- The task
Will you give the material below again, every line exactly as it is?

- Recorded data

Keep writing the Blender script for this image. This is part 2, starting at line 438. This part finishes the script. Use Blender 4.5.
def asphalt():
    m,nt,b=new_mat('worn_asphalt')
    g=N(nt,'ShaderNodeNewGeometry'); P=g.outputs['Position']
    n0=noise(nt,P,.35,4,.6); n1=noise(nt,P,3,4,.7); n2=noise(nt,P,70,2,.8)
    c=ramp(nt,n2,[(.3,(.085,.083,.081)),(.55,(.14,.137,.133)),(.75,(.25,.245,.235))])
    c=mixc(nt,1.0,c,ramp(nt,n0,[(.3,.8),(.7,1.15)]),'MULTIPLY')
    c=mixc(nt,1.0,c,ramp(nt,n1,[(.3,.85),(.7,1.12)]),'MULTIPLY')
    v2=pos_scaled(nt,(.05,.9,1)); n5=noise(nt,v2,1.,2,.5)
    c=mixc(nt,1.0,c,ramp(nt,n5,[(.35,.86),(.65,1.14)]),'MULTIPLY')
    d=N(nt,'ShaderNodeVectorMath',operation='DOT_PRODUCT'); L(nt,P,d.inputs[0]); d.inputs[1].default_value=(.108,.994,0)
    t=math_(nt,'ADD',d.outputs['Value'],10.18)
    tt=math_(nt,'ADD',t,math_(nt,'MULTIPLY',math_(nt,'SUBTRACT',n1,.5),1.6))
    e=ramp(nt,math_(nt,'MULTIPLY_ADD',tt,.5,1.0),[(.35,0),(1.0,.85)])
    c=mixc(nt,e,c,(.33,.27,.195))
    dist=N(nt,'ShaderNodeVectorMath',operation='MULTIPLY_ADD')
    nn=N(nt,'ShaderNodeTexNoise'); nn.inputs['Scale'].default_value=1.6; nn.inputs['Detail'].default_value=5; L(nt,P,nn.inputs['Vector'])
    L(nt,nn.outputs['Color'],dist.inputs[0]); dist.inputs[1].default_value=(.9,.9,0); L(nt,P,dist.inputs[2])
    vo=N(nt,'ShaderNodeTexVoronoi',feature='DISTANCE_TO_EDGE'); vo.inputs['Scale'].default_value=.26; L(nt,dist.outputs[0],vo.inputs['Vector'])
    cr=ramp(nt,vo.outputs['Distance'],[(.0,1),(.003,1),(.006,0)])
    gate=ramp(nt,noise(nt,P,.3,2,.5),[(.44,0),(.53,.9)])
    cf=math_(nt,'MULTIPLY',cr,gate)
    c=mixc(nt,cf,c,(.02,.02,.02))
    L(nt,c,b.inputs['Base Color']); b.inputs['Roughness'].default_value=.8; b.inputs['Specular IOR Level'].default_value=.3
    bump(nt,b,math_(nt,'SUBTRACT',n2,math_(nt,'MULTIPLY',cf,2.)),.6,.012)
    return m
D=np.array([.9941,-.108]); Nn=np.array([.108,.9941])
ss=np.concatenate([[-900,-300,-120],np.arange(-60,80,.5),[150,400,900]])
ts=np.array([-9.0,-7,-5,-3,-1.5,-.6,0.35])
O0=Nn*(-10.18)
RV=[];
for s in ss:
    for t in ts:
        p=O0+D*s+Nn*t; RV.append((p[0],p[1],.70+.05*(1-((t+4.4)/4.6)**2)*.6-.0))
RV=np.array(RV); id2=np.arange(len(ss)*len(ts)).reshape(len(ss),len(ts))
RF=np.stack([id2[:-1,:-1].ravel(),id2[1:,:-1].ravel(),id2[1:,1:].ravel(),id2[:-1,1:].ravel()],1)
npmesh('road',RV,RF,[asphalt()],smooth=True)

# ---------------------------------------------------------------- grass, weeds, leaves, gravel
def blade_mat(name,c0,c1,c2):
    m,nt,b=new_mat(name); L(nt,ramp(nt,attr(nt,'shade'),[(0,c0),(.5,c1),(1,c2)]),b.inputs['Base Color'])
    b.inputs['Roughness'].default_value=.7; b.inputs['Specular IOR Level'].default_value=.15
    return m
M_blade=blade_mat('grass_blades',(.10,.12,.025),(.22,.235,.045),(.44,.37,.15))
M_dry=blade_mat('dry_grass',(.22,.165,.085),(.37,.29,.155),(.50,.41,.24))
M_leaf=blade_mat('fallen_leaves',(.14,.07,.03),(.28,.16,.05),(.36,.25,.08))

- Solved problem
Keep writing the Blender script for this image. This is part 2, starting at line 438. This part finishes the script. Use Blender 4.5.
def asphalt():
    m,nt,b=new_mat('worn_asphalt')
    g=N(nt,'ShaderNodeNewGeometry'); P=g.outputs['Position']
    n0=noise(nt,P,.35,4,.6); n1=noise(nt,P,3,4,.7); n2=noise(nt,P,70,2,.8)
    c=ramp(nt,n2,[(.3,(.085,.083,.081)),(.55,(.14,.137,.133)),(.75,(.25,.245,.235))])
    c=mixc(nt,1.0,c,ramp(nt,n0,[(.3,.8),(.7,1.15)]),'MULTIPLY')
    c=mixc(nt,1.0,c,ramp(nt,n1,[(.3,.85),(.7,1.12)]),'MULTIPLY')
    v2=pos_scaled(nt,(.05,.9,1)); n5=noise(nt,v2,1.,2,.5)
    c=mixc(nt,1.0,c,ramp(nt,n5,[(.35,.86),(.65,1.14)]),'MULTIPLY')
    d=N(nt,'ShaderNodeVectorMath',operation='DOT_PRODUCT'); L(nt,P,d.inputs[0]); d.inputs[1].default_value=(.108,.994,0)
    t=math_(nt,'ADD',d.outputs['Value'],10.18)
    tt=math_(nt,'ADD',t,math_(nt,'MULTIPLY',math_(nt,'SUBTRACT',n1,.5),1.6))
    e=ramp(nt,math_(nt,'MULTIPLY_ADD',tt,.5,1.0),[(.35,0),(1.0,.85)])
    c=mixc(nt,e,c,(.33,.27,.195))
    dist=N(nt,'ShaderNodeVectorMath',operation='MULTIPLY_ADD')
    nn=N(nt,'ShaderNodeTexNoise'); nn.inputs['Scale'].default_value=1.6; nn.inputs['Detail'].default_value=5; L(nt,P,nn.inputs['Vector'])
    L(nt,nn.outputs['Color'],dist.inputs[0]); dist.inputs[1].default_value=(.9,.9,0); L(nt,P,dist.inputs[2])
    vo=N(nt,'ShaderNodeTexVoronoi',feature='DISTANCE_TO_EDGE'); vo.inputs['Scale'].default_value=.26; L(nt,dist.outputs[0],vo.inputs['Vector'])
    cr=ramp(nt,vo.outputs['Distance'],[(.0,1),(.003,1),(.006,0)])
    gate=ramp(nt,noise(nt,P,.3,2,.5),[(.44,0),(.53,.9)])
    cf=math_(nt,'MULTIPLY',cr,gate)
    c=mixc(nt,cf,c,(.02,.02,.02))
    L(nt,c,b.inputs['Base Color']); b.inputs['Roughness'].default_value=.8; b.inputs['Specular IOR Level'].default_value=.3
    bump(nt,b,math_(nt,'SUBTRACT',n2,math_(nt,'MULTIPLY',cf,2.)),.6,.012)
    return m
D=np.array([.9941,-.108]); Nn=np.array([.108,.9941])
ss=np.concatenate([[-900,-300,-120],np.arange(-60,80,.5),[150,400,900]])
ts=np.array([-9.0,-7,-5,-3,-1.5,-.6,0.35])
O0=Nn*(-10.18)
RV=[];
for s in ss:
    for t in ts:
        p=O0+D*s+Nn*t; RV.append((p[0],p[1],.70+.05*(1-((t+4.4)/4.6)**2)*.6-.0))
RV=np.array(RV); id2=np.arange(len(ss)*len(ts)).reshape(len(ss),len(ts))
RF=np.stack([id2[:-1,:-1].ravel(),id2[1:,:-1].ravel(),id2[1:,1:].ravel(),id2[:-1,1:].ravel()],1)
npmesh('road',RV,RF,[asphalt()],smooth=True)

# ---------------------------------------------------------------- grass, weeds, leaves, gravel
def blade_mat(name,c0,c1,c2):
    m,nt,b=new_mat(name); L(nt,ramp(nt,attr(nt,'shade'),[(0,c0),(.5,c1),(1,c2)]),b.inputs['Base Color'])
    b.inputs['Roughness'].default_value=.7; b.inputs['Specular IOR Level'].default_value=.15
    return m
M_blade=blade_mat('grass_blades',(.10,.12,.025),(.22,.235,.045),(.44,.37,.15))
M_dry=blade_mat('dry_grass',(.22,.165,.085),(.37,.29,.155),(.50,.41,.24))
M_leaf=blade_mat('fallen_leaves',(.14,.07,.03),(.28,.16,.05),(.36,.25,.08))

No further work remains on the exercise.